Fea Throws Down On Last Night Of Tour

Brian Slattery Photo

Magaña and Martinez from Fea.

Connecticut’s own Damn Broads — Michelle Threat on bass, Crazines on guitar, and Taytoxic on drums, all of them on vocals — had already finished its short, punchy set by 9 Tuesday night when Fea, from San Antonio, took Cafe Nines stage.

By storm, as it turned out.

With Phanie Diaz driving the drums, the four-piece — Letty Martinez on vocals, Aaron Magaña on guitar, and Jenn Alva on bass — tore through an airtight set of punk that also drew a bit from surf and rockabilly, never letting more than five seconds go by between song after blistering song.

Martinez’s rat-a-tat voice cut through the mix in English and Spanish, seemingly locking eyes with the entire audience. Magaña proved himself both a ferocious rhythm player and a economical soloist full of surprises. Alva, her eyes on her strings, kept the gas pedal to the floor for the entire set. At the end of a month-long tour that had taken the group from Texas to Arizona to the southeast U.S. and up the east coast, Fea played with that paradoxical loose tightness that musicians have when they’re playing at the top of their game, as players and as a band. (“We like the road,” Martinez explained after their set; the band already has an upcoming West Coast tour in the works.)

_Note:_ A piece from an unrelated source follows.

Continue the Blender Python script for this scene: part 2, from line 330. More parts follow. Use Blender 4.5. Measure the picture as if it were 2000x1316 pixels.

Fea’s members also played like they were having the time of their lives. Martinez kept flashing smiles at Alva. They and Magaña pogoed in unison. They got into a musical dogpile in the middle of the stage, Magaña and Alva nearly on the floor and Martinez on top of them. The audience followed them down, rose back when they did, and howled for more at the end of every song. Near the end of the set, Diaz laid into her drums with a fervor that suggested it might be Fea’s last number, only to throw out two more. They played like they were giving everything, though as Martinez said, that’s how we always play.”

Veteran rockers Agent Orange — Mike Palm on guitar and vocals, Perry Giordano on bass and vocals, and Dave Klein on drums — then unleashed the brand of surf-laced punk that they lay claim to originating in 1979. Two generations of fans swarmed the stage to get close to them. The moshing started with the first number. A pint glass flew from someone’s hand and shattered on the floor.

Tell more people to dance!” a voice from the crowd shouted.

Palm shook his head. Nah, there are no rules,” he said. They can do what they want. As long as people are having fun.”

And they were, whether they were colliding with each other on the dance floor, or hanging close to the stage, swaying and bobbing their heads, or standing near the back of the club, eyes glued to the band. Or even sitting outside at the door, talking with friends in the warm air while the music from inside flowed onto Crown Street.

At the beginning of his set, Palm declared with great pride that this show was the ninth time Agent Orange had played the Elm City, and exclaimed that touring with Fea had been a blast. He was sorry they were parting ways there, at the end of Fea’s tour. But not sad.

Our paths will cross again,” he said. Don’t worry.”